_Raw data:_
* Start *

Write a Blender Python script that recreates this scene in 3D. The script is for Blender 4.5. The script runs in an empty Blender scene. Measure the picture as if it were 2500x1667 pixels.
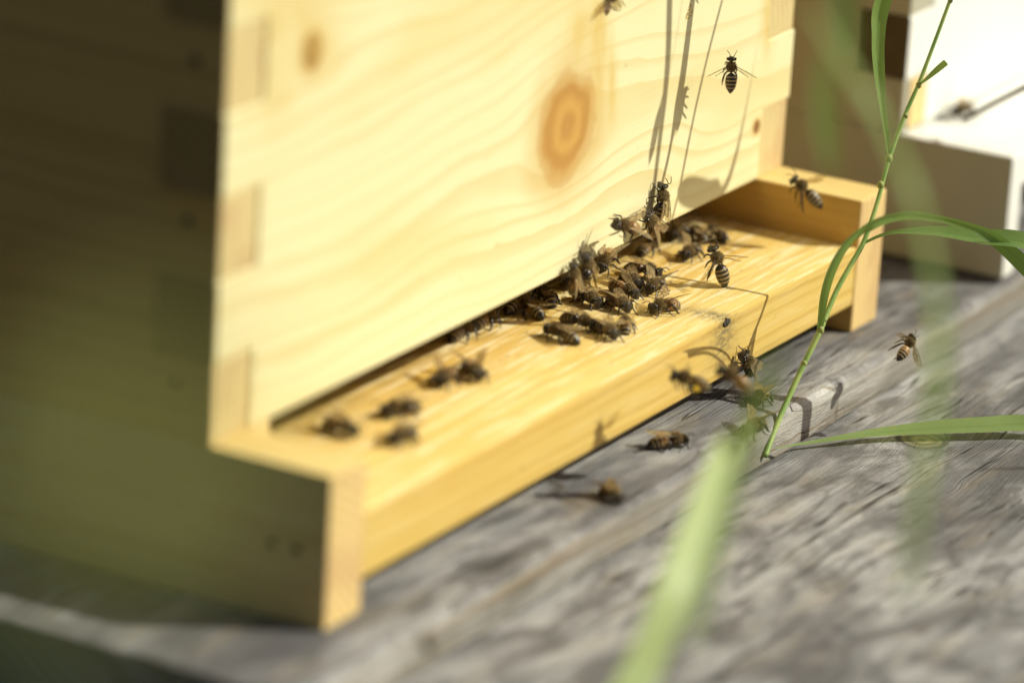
import bpy, bmesh, math, random
from mathutils import Vector, Matrix, noise as mnoise
random.seed(7)
scene = bpy.context.scene
COL = scene.collection

# ------------------------------------------------------------------ camera
CX, CY, CZ = -1.27459, -0.80464, 0.55064
FW = Vector((0.83144222, 0.45416217, -0.32006337))
RT = Vector((0.49579929, -0.86646703, 0.05846316))
UP = Vector((0.2507726, 0.20729593, 0.94559056))
CAM = Vector((CX, CY, CZ)); FPX = 12000.0
cd = bpy.data.cameras.new("camera")
cam = bpy.data.objects.new("camera", cd); COL.objects.link(cam)
cam.matrix_world = Matrix(((RT.x, UP.x, -FW.x, CX), (RT.y, UP.y, -FW.y, CY), (RT.z, UP.z, -FW.z, CZ), (0, 0, 0, 1)))
cd.sensor_width = 36; cd.lens = 172.8; cd.clip_start = 0.02; cd.clip_end = 500
cd.dof.use_dof = True; cd.dof.focus_distance = 1.835; cd.dof.aperture_fstop = 4.1
scene.camera = cam

# ------------------------------------------------------------------ light
SUN = Vector((0.69, -1.03, 1.0)).normalized()
w = bpy.data.worlds.new("World"); scene.world = w; w.use_nodes = True
wn = w.node_tree
sky = wn.nodes.new("ShaderNodeTexSky"); sky.sky_type = 'NISHITA'; sky.sun_disc = False
sky.sun_elevation = math.asin(SUN.z); sky.sun_rotation = math.atan2(SUN.x, SUN.y)
sky.dust_density = 6.0; sky.ozone_density = 0.4
wn.nodes["Background"].inputs[1].default_value = 0.05
wn.links.new(sky.outputs[0], wn.nodes["Background"].inputs[0])
sd = bpy.data.lights.new("sun", 'SUN'); sd.energy = 4.8; sd.angle = math.radians(0.5); sd.color = (0.97, 0.965, 0.80)
so = bpy.data.objects.new("sun", sd); COL.objects.link(so)
so.rotation_euler = SUN.to_track_quat('Z', 'Y').to_euler()
scene.view_settings.view_transform = 'Standard'; scene.view_settings.look = 'None'
scene.view_settings.exposure = 0.05; scene.view_settings.gamma = 1
scene.cycles.use_denoising = True
scene.cycles.max_bounces = 8; scene.cycles.transparent_max_bounces = 12

# dimensions of the hive (metres; x along the front, y to the back, z up, 0 = lower edge of the box)
W, RTW, RXW, P, D, BT, H = 0.413, 0.0225, 0.0225, 0.0456, 0.0188, 0.0235, 0.0538
F = 0.028   # box-joint finger

def at(px, py, t):            # a point in front of the camera at depth t
    return CAM + (FW + RT * ((px - 1250) / FPX) - UP * ((py - 833.5) / FPX)) * t
def onp(px, py, ax, val):     # the point of an axis-aligned surface
    d = FW + RT * ((px - 1250) / FPX) - UP * ((py - 833.5) / FPX)
    return CAM + d * ((val - CAM[ax]) / d[ax])

# ------------------------------------------------------------------ node helper
class NT:
    def __init__(s, name):
        s.m = bpy.data.materials.new(name); s.m.use_nodes = True
        s.t = s.m.node_tree; s.t.nodes.clear()
        s.out = s.t.nodes.new("ShaderNodeOutputMaterial")
    def n(s, k, **kw):
        x = s.t.nodes.new(k)
        for a, b in kw.items(): setattr(x, a, b)
        return x
    def put(s, inp, v):
        if isinstance(v, S): s.t.links.new(v.o, inp)
        elif isinstance(v, (tuple, list)) and inp.type == 'RGBA' and len(v) == 3: inp.default_value = (*v, 1)
        else: inp.default_value = v
    def math(s, op, a, b=None, c=None):
        x = s.n("ShaderNodeMath", operation=op); s.put(x.inputs[0], a)
        if b is not None: s.put(x.inputs[1], b)
        if c is not None: s.put(x.inputs[2], c)
        return S(s, x.outputs[0])
    def coord(s, kind="Object"):
        x = s.n("ShaderNodeTexCoord"); return S(s, x.outputs[kind])
    def xyz(s, v):
        x = s.n("ShaderNodeSeparateXYZ"); s.put(x.inputs[0], v); return [S(s, o) for o in x.outputs]
    def vec(s, a, b, c):
        x = s.n("ShaderNodeCombineXYZ"); s.put(x.inputs[0], a); s.put(x.inputs[1], b); s.put(x.inputs[2], c); return S(s, x.outputs[0])
    def noise(s, v, scale=1, detail=4, rough=.5, dist=0):
        x = s.n("ShaderNodeTexNoise"); s.put(x.inputs["Vector"], v); x.inputs["Scale"].default_value = scale
        x.inputs["Detail"].default_value = detail; x.inputs["Roughness"].default_value = rough; x.inputs["Distortion"].default_value = dist
        return S(s, x.outputs[0])
    def voro(s, v, scale):
        x = s.n("ShaderNodeTexVoronoi"); s.put(x.inputs["Vector"], v); x.inputs["Scale"].default_value = scale
        return S(s, x.outputs[0])
    def ramp(s, f, stops, interp='LINEAR'):
        x = s.n("ShaderNodeValToRGB"); s.put(x.inputs[0], f); r = x.color_ramp; r.interpolation = interp
        while len(r.elements) < len(stops): r.elements.new(0.5)
        for e, (p, c) in zip(r.elements, stops):
            e.position = p; e.color = (*c, 1) if not isinstance(c, (int, float)) else (c, c, c, 1)
        return S(s, x.outputs[0])
    def mix(s, f, a, b, mode='MIX'):
        x = s.n("ShaderNodeMix", data_type='RGBA', blend_type=mode); s.put(x.inputs[0], f)
        s.put(x.inputs[6], a); s.put(x.inputs[7], b); return S(s, x.outputs[2])
    def sstep(s, f, a, b):
        x = s.n("ShaderNodeMapRange", interpolation_type='SMOOTHSTEP'); s.put(x.inputs[0], f)
        x.inputs[1].default_value = a; x.inputs[2].default_value = b; return S(s, x.outputs[0])
    def bump(s, h, strength=.3, dist=.001, normal=None):
        x = s.n("ShaderNodeBump"); s.put(x.inputs["Height"], h); x.inputs["Strength"].default_value = strength; x.inputs["Distance"].default_value = dist
        return S(s, x.outputs[0])
    def bsdf(s, color, rough=.6, normal=None, spec=.3, **kw):
        x = s.n("ShaderNodeBsdfPrincipled"); s.put(x.inputs["Base Color"], color); s.put(x.inputs["Roughness"], rough)
        x.inputs["Specular IOR Level"].default_value = spec
        if normal is not None: s.put(x.inputs["Normal"], normal)
        for a, b in kw.items(): s.put(x.inputs[a], b)
        return S(s, x.outputs[0])
    def done(s, sh): s.t.links.new(sh.o, s.out.inputs[0]); return s.m
class S:
    def __init__(s, nt, o): s.nt = nt; s.o = o
    def __add__(s, b): return s.nt.math('ADD', s, b)
    __radd__ = __add__
    def __sub__(s, b): return s.nt.math('SUBTRACT', s, b)
    def __rsub__(s, b): return s.nt.math('SUBTRACT', b, s)
    def __mul__(s, b): return s.nt.math('MULTIPLY', s, b)
    __rmul__ = __mul__
    def __truediv__(s, b): return s.nt.math('DIVIDE', s, b)
    def sin(s): return s.nt.math('SINE', s)
    def abs(s): return s.nt.math('ABSOLUTE', s)
    def pow(s, b): return s.nt.math('POWER', s, b)
    def exp(s): return s.nt.math('EXPONENT', s)

def pine(name, ia, ic, idp, pale, ring, knots=(), period=.0042, wav=.010, ringamt=.6, off=0.0, fuzz=0.0, stain=None, warm=.25, smudge=(), late0=.3, dirt_gapshade=0):
    """planed pine: ia/ic/idp = index of the axis along the grain, across it and into the board;
    knots = (a, c, radius, colour_strength)"""
    t = NT(name); co = t.xyz(t.coord()); a, c, dp = co[ia], co[ic], co[idp]
    psi = c + off + (t.noise(t.vec(a * 5.0, c * 14.0, dp * 14.0 + off * 37), 1, 2, .4) - .5) * wav * 2
    body = None
    for (ka, kc, r, amt) in knots:
        da = (a - ka) * .55; dc = c - kc
        r2 = da * da + dc * dc
        g = t.math('DIVIDE', r * r * 1.0, r2 + r * r * .35)
        psi = psi - dc * g * 1.15
    r_ = psi / period + t.noise(t.vec(0.0, off, psi * 55), 1, 1) * 3.2
    fr = t.math('FRACT', r_ + (t.noise(t.vec(a * 40, c * 90, dp * 90), 1, 2) - .5) * .35)
    late = t.sstep(fr, late0, .96) * (1.0 - t.sstep(fr, .965, 1.0))
    lvl = t.noise(t.vec(0.0, 0.0, psi * 70), 1, 2)
    fib = t.noise(t.vec(a * 30, c * 1500, dp * 1500), 1, 3, .6)
    broad = t.noise(t.vec(a * 7, c * 22, dp * 22 + 3.1), 1, 3, .5)
    f = late * ringamt * t.sstep(lvl, .30, .62)
    col = t.mix(f, pale, ring)
    wc = tuple(p * q for p, q in zip(pale, (.93, .80, .55)))
    col = t.mix(t.sstep(broad, .45, .72) * warm * 2, col, wc)
    col = t.mix((fib - .5).abs() * .5, col, ring)
    h = fib * .6 + f * .4
    for (ka, kc, r, amt) in knots:
        da = (a - ka); dc = c - kc
        n1 = (t.noise(t.vec(a * 60, c * 60, dp * 60), 1, 3) - .5) * r * .55
        rr = t.math('SQRT', da * da + dc * dc) + n1
        k = 1.0 - t.sstep(rr, r * .72, r * 1.08)
        halo = (1.0 - t.sstep(rr, r * .9, r * 1.9)) * .62
        kr = (rr * (18.0 / max(r, .004)) * .55 + t.noise(t.vec(a * 150, c * 150, dp * 150), 1, 2) * 2).sin() * .5 + .5
        kcol = t.mix(kr * .6, (.56, .31, .075), (.38, .17, .035))
        kcol = t.mix(amt, kcol, (.16, .05, .015)) if amt > .5 else kcol
        rim = t.sstep(rr, r * .80, r * .97) * (1.0 - t.sstep(rr, r * 1.0, r * 1.10))
        col = t.mix(halo, col, (.60, .40, .13))
        col = t.mix(k * .93, col, kcol)
        col = t.mix(rim * .3, col, (.45, .21, .05))
    for (sa, sc, ra, rc, am) in smudge:
        e = (a - sa + (c - sc) * .12) / ra; g = (c - sc) / rc
        sn = t.noise(t.vec(a * 130, c * 35, dp * 30), 1, 4, .6)
        m_ = (0.0 - (e * e + g * g)).exp() * t.sstep(sn, .15, .60)
        col = t.mix(m_ * am, col, (.64, .45, .13))
    # resin flecks
    v = t.noise(t.vec(a * 90, c * 260, dp * 260), 1, 2)
    col = t.mix(t.sstep(v, .70, .80) * .55, col, tuple(x * .75 for x in ring))
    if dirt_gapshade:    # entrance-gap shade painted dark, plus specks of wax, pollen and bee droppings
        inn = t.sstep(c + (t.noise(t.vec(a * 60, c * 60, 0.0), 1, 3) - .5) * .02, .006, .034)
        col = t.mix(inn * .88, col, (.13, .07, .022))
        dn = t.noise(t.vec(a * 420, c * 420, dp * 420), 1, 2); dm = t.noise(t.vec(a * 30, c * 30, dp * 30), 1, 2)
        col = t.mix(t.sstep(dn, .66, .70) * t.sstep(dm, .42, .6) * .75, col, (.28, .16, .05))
    if fuzz:    # rough sawn, torn fibres along the grain: pale dry streaks
        s1 = t.noise(t.vec(a * 28, c * 520, dp * 520 + 5), 1, 4, .6, .4)
        col = t.mix(t.sstep(s1, .50, .62) * fuzz, col, (.83, .70, .44))
        h = h + s1 * .9
    if stain:
        for (sa, sc, sd_, ra, rc) in stain:
            e = ((a - sa) / ra); g = ((c - sc) / rc); q = e * e + g * g
            sn = t.noise(t.vec(a * 260, c * 600, dp * 600), 1, 5, .7)
            m_ = (0.0 - q).exp() * t.sstep(sn, .30, .62)
            col = t.mix(m_ * sd_, col, (.10, .085, .06))
    return t.done(t.bsdf(col, .62, t.bump(h, .25, .0004), .25))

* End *

Using the listing, copy every line where the word "dirt" shows up.

_Task result:_
def pine(name, ia, ic, idp, pale, ring, knots=(), period=.0042, wav=.010, ringamt=.6, off=0.0, fuzz=0.0, stain=None, warm=.25, smudge=(), late0=.3, dirt_gapshade=0):
    if dirt_gapshade:    # entrance-gap shade painted dark, plus specks of wax, pollen and bee droppings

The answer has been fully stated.